- Lanskap perekonomian global tampak lebih akomodatif bagi pertumbuhan ekonomi Indonesia, dipengaruhi penurunan suku bunga yang dapat mendorong harga komoditas. Namun, transmisi tersebut masih belum pasti, mengingat tantangan yang dihadapi perekonomian AS dan Tiongkok.
- Keunggulan tarif menopang ekspor Indonesia ke AS setelah efek permintaan impor front-loaded mereda. Namun, neraca berjalan Indonesia diprediksi lebih moderat pada 2026, dipengaruhi oleh kenaikan impor seiring potensi penguatan tren konsumsi dan investasi.

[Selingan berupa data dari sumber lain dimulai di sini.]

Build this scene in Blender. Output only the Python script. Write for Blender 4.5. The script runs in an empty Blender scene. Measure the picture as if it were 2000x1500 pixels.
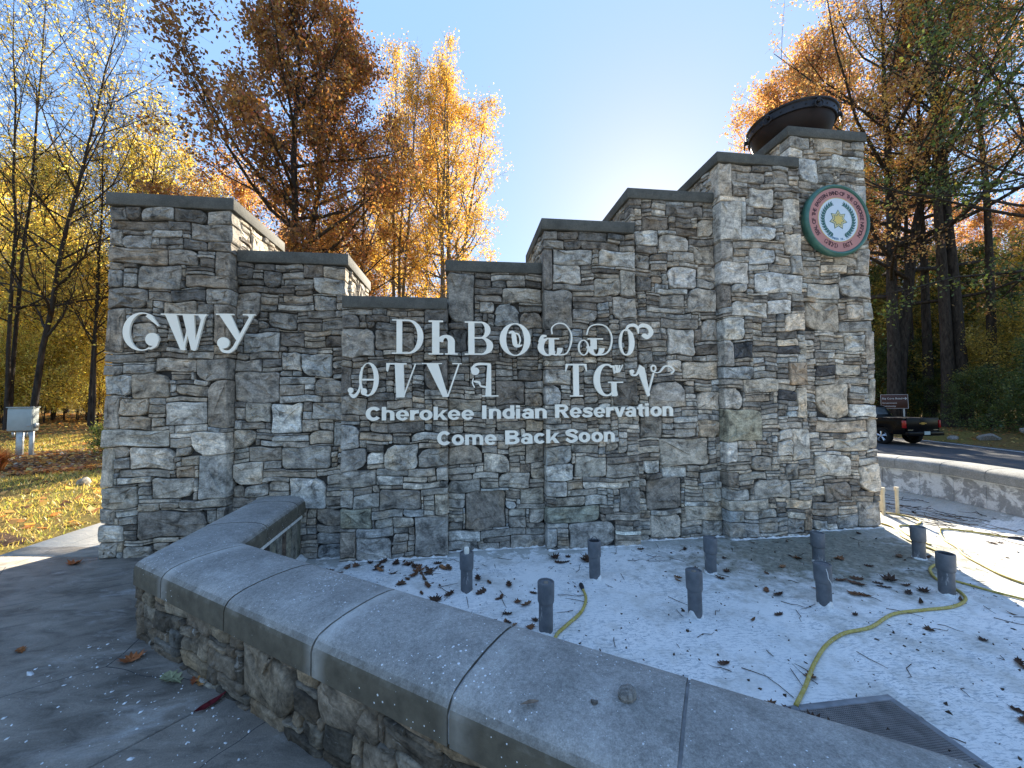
import bpy, bmesh, math, random
import numpy as np
from mathutils import Vector, Matrix, Quaternion

sc = bpy.context.scene
col = sc.collection
R = math.radians
rng = np.random.default_rng(7)
random.seed(7)

# ------------------------------------------------------------------ camera
YAW, PITCH, ROLL = R(7.0), R(2.4), R(0.5)
fw = Vector((math.sin(YAW)*math.cos(PITCH), math.cos(YAW)*math.cos(PITCH), math.sin(PITCH)))
rt = Vector((math.cos(YAW), -math.sin(YAW), 0)); up = rt.cross(fw)
rt2 = math.cos(ROLL)*rt - math.sin(ROLL)*up; up2 = math.sin(ROLL)*rt + math.cos(ROLL)*up
cam = bpy.data.cameras.new('camera'); cam.sensor_width = 36.0; cam.lens = 36.0*751/2000
cam.clip_start = 0.05; cam.clip_end = 3000
cam_o = bpy.data.objects.new('camera', cam); col.objects.link(cam_o)
m = Matrix.Identity(4)
for i in range(3):
    m[i][0] = rt2[i]; m[i][1] = up2[i]; m[i][2] = -fw[i]
m[0][3], m[1][3], m[2][3] = 0, 0, 1.6
cam_o.matrix_world = m
sc.camera = cam_o

# ------------------------------------------------------------------ sky, sun, exposure
SUN_AZ, SUN_EL = R(27), R(25)
w = bpy.data.worlds.new('World'); sc.world = w; w.use_nodes = True
nt = w.node_tree; nt.nodes.clear()
wo = nt.nodes.new('ShaderNodeOutputWorld'); bg = nt.nodes.new('ShaderNodeBackground')
sky = nt.nodes.new('ShaderNodeTexSky'); sky.sky_type = 'NISHITA'; sky.sun_disc = False
sky.sun_elevation = SUN_EL; sky.sun_rotation = SUN_AZ
sky.air_density = 1.0; sky.dust_density = 0.35; sky.ozone_density = 2.0; sky.altitude = 600
# the phone's tone curve, applied evenly to the whole sky: brightness range compressed, hue kept
bw = nt.nodes.new('ShaderNodeRGBToBW')
def wmath(op, a, b):
    n = nt.nodes.new('ShaderNodeMath'); n.operation = op
    for k, q in enumerate((a, b)):
        if isinstance(q, (int, float)): n.inputs[k].default_value = q
        else: nt.links.new(q, n.inputs[k])
    return n.outputs[0]
lum = wmath('MULTIPLY', bw.outputs[0], .15)
crv = wmath('ADD', wmath('MULTIPLY', wmath('POWER', lum, .12), .123), wmath('MULTIPLY', wmath('MULTIPLY', lum, lum), .045))
rat = wmath('DIVIDE', crv, lum)
vm = nt.nodes.new('ShaderNodeVectorMath'); vm.operation = 'SCALE'
nt.links.new(sky.outputs[0], bw.inputs[0])
nt.links.new(sky.outputs[0], vm.inputs[0]); nt.links.new(rat, vm.inputs['Scale'])
nt.links.new(vm.outputs[0], bg.inputs[0])
bg.inputs[1].default_value = 0.15
nt.links.new(bg.outputs[0], wo.inputs[0])
sun = bpy.data.lights.new('sun', 'SUN'); sun.energy = 3.0; sun.angle = R(0.5); sun.color = (1.0, 0.90, 0.74)
sun_o = bpy.data.objects.new('sun', sun); col.objects.link(sun_o)
sd = Vector((math.sin(SUN_AZ)*math.cos(SUN_EL), math.cos(SUN_AZ)*math.cos(SUN_EL), math.sin(SUN_EL)))
sun_o.rotation_euler = (-sd).to_track_quat('-Z', 'Y').to_euler()
sun_o.location = sd*50
vs = sc.view_settings; vs.view_transform = 'Standard'; vs.look = 'None'; vs.gamma = 1; vs.use_curve_mapping = False
vs.exposure = 2.7
sc.cycles.max_bounces = 6; sc.cycles.transparent_max_bounces = 8
sc.cycles.diffuse_bounces = 4; sc.cycles.use_denoising = True

# ------------------------------------------------------------------ helpers
def link(o, parent=None):
    col.objects.link(o)
    if parent is not None: o.parent = parent
    return o

def tag(o, label=None, cat=None, group=None, kind=None):
    if label: o['label'] = label
    if cat: o['category'] = cat
    if group: o['group'] = group
    if kind: o['kind'] = kind
    return o

def empty(name, loc=(0, 0, 0), rz=0.0):
    o = bpy.data.objects.new(name, None); o.empty_display_size = 0.2
    o.location = loc; o.rotation_euler = (0, 0, rz)
    return link(o)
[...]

- Penguatan tren konsumsi rumah tangga dan investasi dapat berlanjut di tahun 2026. Meskipun demikian, akselerasi pertumbuhan PDB diperkirakan terbatas, mengingat katalis pertumbuhan masih bergantung pada agenda fiskal pemerintah, sementara kapasitas fiskal yang terbatas membatasi kemampuan untuk mengatasi masalah struktural.
- Postur fiskal yang ekspansif mempengaruhi ekspektasi penerbitan SBN, yang dapat diimbangi oleh keputusan BI untuk mempertahankan sinyal suku bunga rendah. Akan tetapi, yield SBN diperkirakan lebih tinggi dibanding level pada tahun 2025, mengingat kondisi permintaan SBN oleh asing dan domestik yang tidak pasti.
- Ekspektasi defisit neraca berjalan dan penurunan selisih imbal hasil riil menunjukkan kerentanan nilai tukar Rupiah, berpotensi menimbulkan tekanan depresiasi secara berkala yang dapat mengurangi fleksibilitas kebijakan BI.